Insurance Law Monthly
Utmost good faith
The decision of Mr Justice Walker in Crane v Hannover Ruckversicherungs-Aktiengesellschaft [2008] EWHC 3165 (Comm) is one that turns largely on its own special facts, all questions of law having been agreed by the parties. The judgment is nevertheless an interesting one, because it involves questions of post-contractual disclosure, the materiality to the placement of a retrocession of the reinsurers’ own concerns as to the underlying insurance program, and the role of materiality and inducement.
Crane: the facts
Legion, a US insurer and a subsidiary of MRM, wrote workmen’s compensation liability (WCA) insurance. Policies typically consisted
of liability for the provision of statutory benefits to injured employees and also of liability cover for fault-based accidents.
Hancock, another subsidiary of MRM, acted as Legion’s UK producing broker, and another firm, SCB, acted as the placing broker.
Legion reinsured certain of its policies under two excess of loss ‘Mainframe’ treaties, and others under ‘Cessions’ treaties,
placed by Hancock with effect from 1 October 1998. The Mainframe XL treaties were subscribed to by Hannover, a German reinsurer,
and thee treaties reinsured Legion’s net excess liability resulting from loss occurrences in the year covered by the treaties.
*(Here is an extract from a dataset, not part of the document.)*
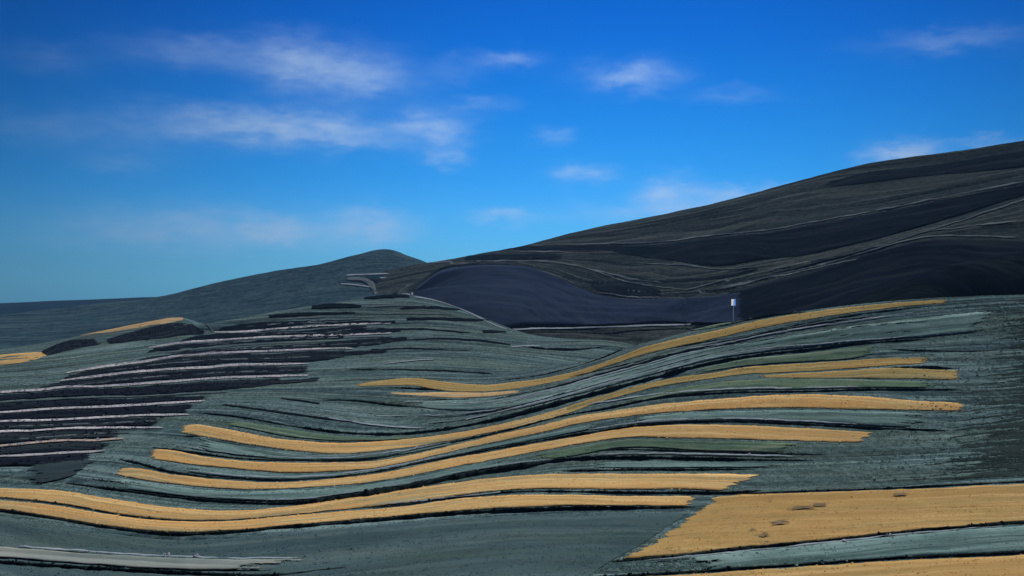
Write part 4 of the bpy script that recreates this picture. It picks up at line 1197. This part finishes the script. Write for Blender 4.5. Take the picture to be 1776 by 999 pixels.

The first policy covered Legion’s ultimate net loss up to US$1m in excess of a retention of US$100,000. It also covered aggregate
losses for up to US$1.25m in excess of an annual aggregate attachment point (AAAP). The second Mainframe XL treaty was in
excess of the first treaty, and provided cover of up to US$1m for specific losses and US$1.25m for aggregate losses.